GIVEN PROBLEM >> Only the lines from the top of the listing below to the line that has "CX, YH = 1176.0, 1000.0" should be echoed, with both ends kept and pictures left out.

— start —

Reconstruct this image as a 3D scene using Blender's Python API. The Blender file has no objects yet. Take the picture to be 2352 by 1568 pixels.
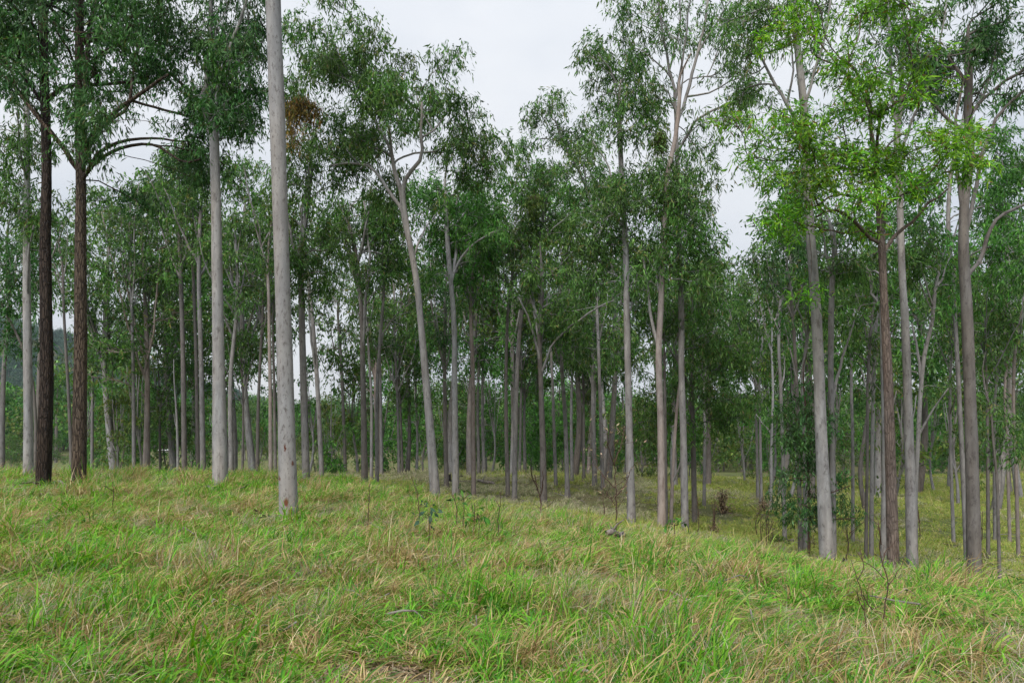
import bpy, math, random
import numpy as np

# ------------------------------------------------------------------ camera, sky, sun, exposure
scene = bpy.context.scene
COL = scene.collection
EYE = 1.65
F = 1568.0          # focal length in units of a 2352-wide picture (24 mm on 36 mm)
CX, YH = 1176.0, 1000.0

cam_data = bpy.data.cameras.new('camera')
cam_data.sensor_width = 36.0
cam_data.lens = 24.0
cam_data.shift_y = 216.0 / 2352.0
cam_data.clip_start = 0.1
cam_data.clip_end = 6000.0
cam = bpy.data.objects.new('camera', cam_data)
cam.location = (0, 0, EYE)
cam.rotation_euler = (math.radians(90), 0, 0)
COL.objects.link(cam)
scene.camera = cam

SUN_EL, SUN_AZ = math.radians(46), math.radians(200)      # brightest part of the cloud: behind the viewer, slightly left
world = bpy.data.worlds.new('World')
scene.world = world
world.use_nodes = True
wt = world.node_tree
for n in list(wt.nodes):
    wt.nodes.remove(n)
w_out = wt.nodes.new('ShaderNodeOutputWorld')
w_bg = wt.nodes.new('ShaderNodeBackground')
w_bg.inputs['Strength'].default_value = 0.05
w_sky = wt.nodes.new('ShaderNodeTexSky')
w_sky.sky_type = 'NISHITA'
w_sky.sun_disc = False
w_sky.sun_elevation = SUN_EL
w_sky.sun_rotation = SUN_AZ
w_sky.dust_density = 3.0
w_tc = wt.nodes.new('ShaderNodeTexCoord')
w_sep = wt.nodes.new('ShaderNodeSeparateXYZ')
wt.links.new(w_tc.outputs['Generated'], w_sep.inputs[0])
w_map = wt.nodes.new('ShaderNodeMapping')
w_map.inputs['Scale'].default_value = (1.6, 1.6, 3.2)
wt.links.new(w_tc.outputs['Generated'], w_map.inputs['Vector'])
w_noise = wt.nodes.new('ShaderNodeTexNoise')
w_noise.inputs['Scale'].default_value = 1.6
w_noise.inputs['Detail'].default_value = 4.0
w_noise.inputs['Roughness'].default_value = 0.5
wt.links.new(w_map.outputs[0], w_noise.inputs['Vector'])
w_ramp = wt.nodes.new('ShaderNodeValToRGB')          # cloud sheet, thin and thick
w_ramp.color_ramp.elements[0].position = 0.32
w_ramp.color_ramp.elements[0].color = (0.735, 0.78, 0.85, 1)
w_ramp.color_ramp.elements[1].position = 0.66
w_ramp.color_ramp.elements[1].color = (0.94, 0.955, 0.98, 1)
wt.links.new(w_noise.outputs['Fac'], w_ramp.inputs[0])
w_grad = wt.nodes.new('ShaderNodeMapRange')          # overcast sheet: dimmer towards the horizon
w_grad.inputs['From Min'].default_value = 0.0
w_grad.inputs['From Max'].default_value = 1.0
w_grad.inputs['To Min'].default_value = 5.9
w_grad.inputs['To Max'].default_value = 9.6
wt.links.new(w_sep.outputs['Z'], w_grad.inputs['Value'])
w_mul = wt.nodes.new('ShaderNodeVectorMath')
w_mul.operation = 'SCALE'
wt.links.new(w_ramp.outputs[0], w_mul.inputs[0])
wt.links.new(w_grad.outputs[0], w_mul.inputs['Scale'])
w_mix = wt.nodes.new('ShaderNodeMix')
w_mix.data_type = 'RGBA'
w_mix.inputs['Factor'].default_value = 0.88
wt.links.new(w_sky.outputs[0], w_mix.inputs[6])
wt.links.new(w_mul.outputs[0], w_mix.inputs[7])
wt.links.new(w_mix.outputs[2], w_bg.inputs['Color'])
wt.links.new(w_bg.outputs[0], w_out.inputs['Surface'])

sun_data = bpy.data.lights.new('sun', 'SUN')
sun_data.energy = 1.5
sun_data.angle = math.radians(28)
sun_data.color = (1.0, 0.985, 0.955)
sun = bpy.data.objects.new('sun', sun_data)
sun.rotation_euler = (math.radians(90) - SUN_EL, 0, math.radians(180) - SUN_AZ)
COL.objects.link(sun)

scene.view_settings.view_transform = 'Standard'
scene.view_settings.look = 'None'
scene.view_settings.exposure = 1.5
scene.view_settings.gamma = 1.0
scene.view_settings.use_curve_mapping = False
scene.render.engine = 'CYCLES'
cy = scene.cycles
cy.max_bounces = 4
cy.diffuse_bounces = 2
cy.glossy_bounces = 2
cy.transmission_bounces = 3
cy.transparent_max_bounces = 4
cy.volume_bounces = 0
cy.caustics_reflective = False
cy.caustics_refractive = False
cy.use_adaptive_sampling = True
cy.adaptive_threshold = 0.02
cy.use_denoising = True
try:
    cy.denoiser = 'OPENIMAGEDENOISE'
    cy.denoising_prefilter = 'ACCURATE'
except Exception:
    pass

RNG = np.random.default_rng(11)
random.seed(11)

# ------------------------------------------------------------------ materials
def hexc(r, g, b):
    f = lambda c: ((c / 255.0 + 0.055) / 1.055) ** 2.4 if c > 10 else c / 255.0 / 12.92
    return (f(r), f(g), f(b), 1)

def new_mat(name):
    m = bpy.data.materials.new(name)
    m.use_nodes = True
    nt = m.node_tree
    for n in list(nt.nodes):
        nt.nodes.remove(n)
    out = nt.nodes.new('ShaderNodeOutputMaterial')
    return m, nt, out

def leaf_material(name, attr='Col', trans=0.35, rough=0.5, spec=0.35):
    m, nt, out = new_mat(name)
    at = nt.nodes.new('ShaderNodeAttribute'); at.attribute_name = attr
    pr = nt.nodes.new('ShaderNodeBsdfPrincipled')
    pr.inputs['Roughness'].default_value = rough
    pr.inputs['Specular IOR Level'].default_value = spec
    nt.links.new(at.outputs['Color'], pr.inputs['Base Color'])
    tr = nt.nodes.new('ShaderNodeBsdfTranslucent')
    hs = nt.nodes.new('ShaderNodeHueSaturation')
    hs.inputs['Saturation'].default_value = 1.15
    hs.inputs['Value'].default_value = 1.35
    nt.links.new(at.outputs['Color'], hs.inputs['Color'])
    nt.links.new(hs.outputs[0], tr.inputs['Color'])
    mx = nt.nodes.new('ShaderNodeMixShader'); mx.inputs[0].default_value = trans
    nt.links.new(pr.outputs[0], mx.inputs[1]); nt.links.new(tr.outputs[0], mx.inputs[2])
    nt.links.new(mx.outputs[0], out.inputs['Surface'])
    return m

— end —

EXPECTED ANSWER >>
Reconstruct this image as a 3D scene using Blender's Python API. The Blender file has no objects yet. Take the picture to be 2352 by 1568 pixels.
import bpy, math, random
import numpy as np

# ------------------------------------------------------------------ camera, sky, sun, exposure
scene = bpy.context.scene
COL = scene.collection
EYE = 1.65
F = 1568.0          # focal length in units of a 2352-wide picture (24 mm on 36 mm)
CX, YH = 1176.0, 1000.0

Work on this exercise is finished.